Curieux dilemme que celui de la conceptrice d’éclairages Lucie Bazzo. Cette dernière est l’initiatrice d’un spectacle de danse qui est loin de faire l’unanimité. À la sortie, nombreux étaient les spectateurs à lui reprocher de ne pas avoir été à la hauteur de leurs attentes. En regard de son impressionnant bagage professionnel et de l’emploi de projecteurs sophistiqués, on s’attendait à des éclairages époustouflants. Or, c’est bien mal connaître son travail sensible et discret. N’eût été le magnifique lustre de la sculpteure Claudie Gagnon, un assemblage de tasses à café, de verres et de cendriers bleus, ocre, verts et rouges, ses subtils jeux de lumière auraient sombré dans l’indifférence. C’est peut-être d’ailleurs ce que l’éclairagiste souhaitait…
Supposons que Lucie Bazzo se fût davantage éclatée, son audace aurait risqué d’éclipser le travail des chorégraphes et des interprètes invités. Par le passé, on a déjà vu des éclairages magnifiques qui étaient loin de rendre service à l’oeuvre. Pour que la beauté de la lumière se conjugue avec la beauté du mouvement, il faut davantage que trois semaines de travail, comme ce fut le cas pour ce Projet Bazzo. Cela dit, pourquoi la tenue de ce projet si on n’a pas le temps de le faire dans les conditions voulues? D’abord pour son côté inusité: comment les chorégraphes Sylvain Émard, Louise Bédard et Catherine Tardif allaient-ils se débrouiller avec une musique et des éclairages imposés? Puis pour l’invitation d’interprètes de talent, dont Marc Béland.
Résultat: une soirée inégale, ponctuée de beaux moments. Le plus surprenant, seule la chorégraphie de Sylvain Émard semble avoir été montée en fonction de la lumière. Durant sa pièce, notre regard oscille entre la danseuse Parise Mongrain et le lustre qui brille de tous ses feux. Le chorégraphe a signé une gestuelle ciselée, abstraite, belle à regarder, et qui joue avec l’ombre et la lumière. Cependant, elle parvient difficilement à soutenir notre intérêt lors des passages musicaux arides.
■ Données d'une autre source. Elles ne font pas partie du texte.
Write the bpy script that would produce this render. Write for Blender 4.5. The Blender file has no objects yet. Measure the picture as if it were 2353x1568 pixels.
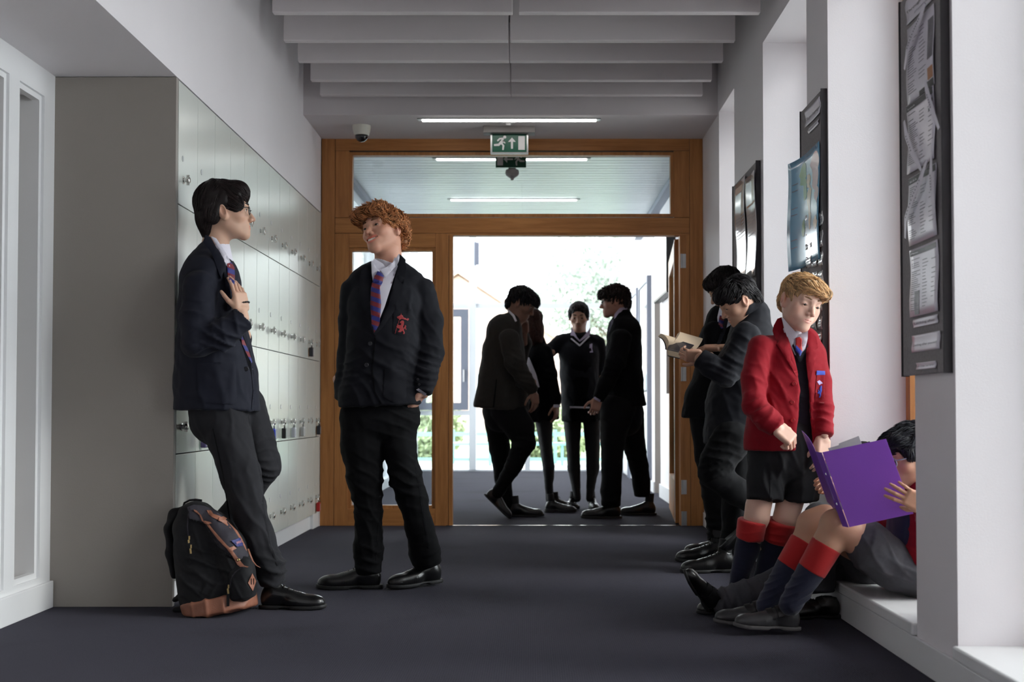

À la chorégraphie suivante, nous sommes plus concentrés sur ce qui se passe sur la scène, sans doute en raison des curieux petits gestes de Marc Béland, de son charisme et de notre oeil déjà habitué aux surprises visuelles. Malgré la sensibilité du langage chorégraphique, Louise Bédard ne réussit pas elle non plus à maintenir notre curiosité de façon égale. Au dernier solo, le style change de ton. Catherine Tardif a conçu un personnage à la frontière de la schizophrénie qui fait sourire. Marc Boivin livre ici une performance qui sort du modèle introverti habituellement réservé aux danseurs. Un vent d’air frais sur une soirée qui en avait bien besoin.
Jusqu’au 25 septembre
L’Agora de la danse
Les Bacchantes
Paula De Vasconcelos a du talent et beaucoup d’imagination pour créer de belles images qui restent gravées dans nos esprits. Et il y en a à profusion dans sa danse-théâtre Les Bacchantes, présentement à l’affiche de l’Usine C. Là où le bât blesse, c’est que la chorégraphe privilégie parfois la beauté au détriment de l’efficacité, comme cette piscine qui sort de nulle part ou cet emploi final du lustre archi-prévisible.
Côté chorégraphique, son style ne manque pas de panache. Sa danse rythmée et soutenue n’est cependant pas très novatrice. Plusieurs passages nous font penser à des signatures connues. Ses pas de course sur place, par exemple, ressemblent à la gestuelle de Ginette Laurin, et son personnage à mi-chemin entre l’homme et le cheval semble sortir de l’imaginaire de Marie Chouinard.
Par contre, on ne peut lui reprocher de manquer d’audace dans le choix de son propos au demeurant assez bien développé. Paula De Vasconcelos suggère une version très libre et féministe des Bacchantes d’Euripide. Ses quatre déesses fières, séductrices et conquérantes en font voir de toutes les couleurs aux personnages masculins vils, ambitieux et violents. Bien sûr, la chorégraphe ne fait pas dans la demi-mesure, on aurait cependant souhaité davantage de nuances, comme des déesses aux prises avec le doute.
Contrairement à Lettre d’amour à Tarentino, qui proposait un regard léger et humoristique sur les rapports homme-femme, la dernière création de Vasconcelos navigue en eaux sombres: décors rouges et noirs, beaucoup de pénombre, une trame musicale envoûtante marquée de rires sardoniques. Enfin, le moins que l’on puisse dire, c’est que Les Bacchantes ne laissent personne indifférent: on en sort à bout de nerfs ou conquis, ce qui est déjà pas mal.